What to work on:
What do the lines from the top of the data through the line with "R = math.radians" say? Quote them exactly and include both ends.

= = = = =

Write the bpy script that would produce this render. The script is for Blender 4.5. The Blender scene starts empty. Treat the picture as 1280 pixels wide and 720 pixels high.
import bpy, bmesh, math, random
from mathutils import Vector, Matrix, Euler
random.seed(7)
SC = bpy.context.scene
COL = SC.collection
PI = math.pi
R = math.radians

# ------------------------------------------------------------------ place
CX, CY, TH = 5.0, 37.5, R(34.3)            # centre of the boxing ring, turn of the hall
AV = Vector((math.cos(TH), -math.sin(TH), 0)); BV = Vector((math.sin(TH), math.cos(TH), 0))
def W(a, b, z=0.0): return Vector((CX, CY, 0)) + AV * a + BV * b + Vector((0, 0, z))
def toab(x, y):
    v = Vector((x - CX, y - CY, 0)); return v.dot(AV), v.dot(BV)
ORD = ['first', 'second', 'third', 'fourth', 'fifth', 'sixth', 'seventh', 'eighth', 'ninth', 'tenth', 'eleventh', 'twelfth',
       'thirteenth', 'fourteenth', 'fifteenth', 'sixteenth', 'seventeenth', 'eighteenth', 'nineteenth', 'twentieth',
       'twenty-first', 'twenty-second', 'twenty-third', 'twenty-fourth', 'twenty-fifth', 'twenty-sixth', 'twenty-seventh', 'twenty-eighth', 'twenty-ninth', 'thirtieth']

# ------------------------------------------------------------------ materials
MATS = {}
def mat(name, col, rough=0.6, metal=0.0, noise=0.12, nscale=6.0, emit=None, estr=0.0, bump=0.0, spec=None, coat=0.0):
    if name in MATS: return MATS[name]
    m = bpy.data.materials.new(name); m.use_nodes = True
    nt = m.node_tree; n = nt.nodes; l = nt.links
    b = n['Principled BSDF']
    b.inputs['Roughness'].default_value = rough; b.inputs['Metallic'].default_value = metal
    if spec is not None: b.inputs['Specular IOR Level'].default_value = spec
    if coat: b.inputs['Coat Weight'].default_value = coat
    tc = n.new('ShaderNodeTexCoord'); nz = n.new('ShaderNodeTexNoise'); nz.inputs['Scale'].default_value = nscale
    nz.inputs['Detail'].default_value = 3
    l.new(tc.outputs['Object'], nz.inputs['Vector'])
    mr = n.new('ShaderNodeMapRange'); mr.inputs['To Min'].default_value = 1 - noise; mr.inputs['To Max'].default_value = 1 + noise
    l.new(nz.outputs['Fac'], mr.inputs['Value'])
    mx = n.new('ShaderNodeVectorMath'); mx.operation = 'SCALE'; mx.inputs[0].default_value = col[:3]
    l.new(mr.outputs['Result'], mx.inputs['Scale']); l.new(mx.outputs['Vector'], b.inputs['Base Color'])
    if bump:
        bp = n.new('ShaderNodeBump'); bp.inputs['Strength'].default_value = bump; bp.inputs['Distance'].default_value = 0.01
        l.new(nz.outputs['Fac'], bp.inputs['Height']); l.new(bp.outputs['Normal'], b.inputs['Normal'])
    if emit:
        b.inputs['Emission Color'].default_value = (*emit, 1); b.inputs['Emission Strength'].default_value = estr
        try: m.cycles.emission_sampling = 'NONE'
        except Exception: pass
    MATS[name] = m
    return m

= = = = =

Result:
Write the bpy script that would produce this render. The script is for Blender 4.5. The Blender scene starts empty. Treat the picture as 1280 pixels wide and 720 pixels high.
import bpy, bmesh, math, random
from mathutils import Vector, Matrix, Euler
random.seed(7)
SC = bpy.context.scene
COL = SC.collection
PI = math.pi
R = math.radians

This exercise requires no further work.